Where Nature Lives

A woman from Mazandaran, in the green north of Iran, tells her story through collage: beekeepers in a meadow, honeycomb heavy with bees, a path winding through orchards. Having come to Cyprus on holiday to meet the man who would become her husband, Romine assembles the landscape she carries inside her, and shows us that nature, and the traditions born from it, never truly leave.

STORIES FROM CYPRUS

6/15/20262 min read

Nature, green, honey, bees. When asked what represents her, this is what she reached for. And there is something important in that choice, because beekeeping and honey-making are not only beautiful. They are intangible cultural heritage in its truest sense: traditional knowledge of the land and its rhythms, the craft of tending bees and harvesting honey, passed down through generations and carrying within it an entire relationship between a people and their environment.

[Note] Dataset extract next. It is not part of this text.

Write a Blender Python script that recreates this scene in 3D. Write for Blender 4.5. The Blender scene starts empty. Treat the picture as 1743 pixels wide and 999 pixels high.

When Romine places the beekeepers and the honeycomb at the centre of her work, she is preserving a living tradition, the kind that UNESCO recognises as heritage precisely because it lives in practice rather than in objects.

Cyprus entered her life through a holiday. She came to the island to meet the man who would become her husband, also of Persian origin, and what began as a visit became a life. Nine years of marriage now, built in a third country that belonged to neither of them by birth, made home through the choice to stay.

But distance has its weight. The family she left behind in Iran lives in everything, an absence felt most sharply at the holidays, when the longing for home and the people who hold it rises closest to the surface. Her collage holds this too, quietly. The fullness of the bees and the honey set against the simple fact of being far from where the tradition was learned.

What she wants understood is something she states almost as a law of nature. Nature lives in the soul. You can leave a landscape, and the knowledge it taught you, and carry both inside you for the rest of your life. The green of Mazandaran and the craft of its beekeepers are not behind her. They are in her, and now, pieced together on the page, they are in front of her too. Proof that heritage is not only a place you come from. It is something you keep, and something you pass on.

Look at what she chose to put on the page. Beekeepers in their pale suits, working among the hives in a field so green it could only be the north. A close panel of honeycomb, golden and dense with bees. A dirt path running between orchards and vines. A single white wild rose. These are not random images. They are Mazandaran, the lush green province on Iran's Caspian coast where Romine is from, reassembled by hand in a city far away.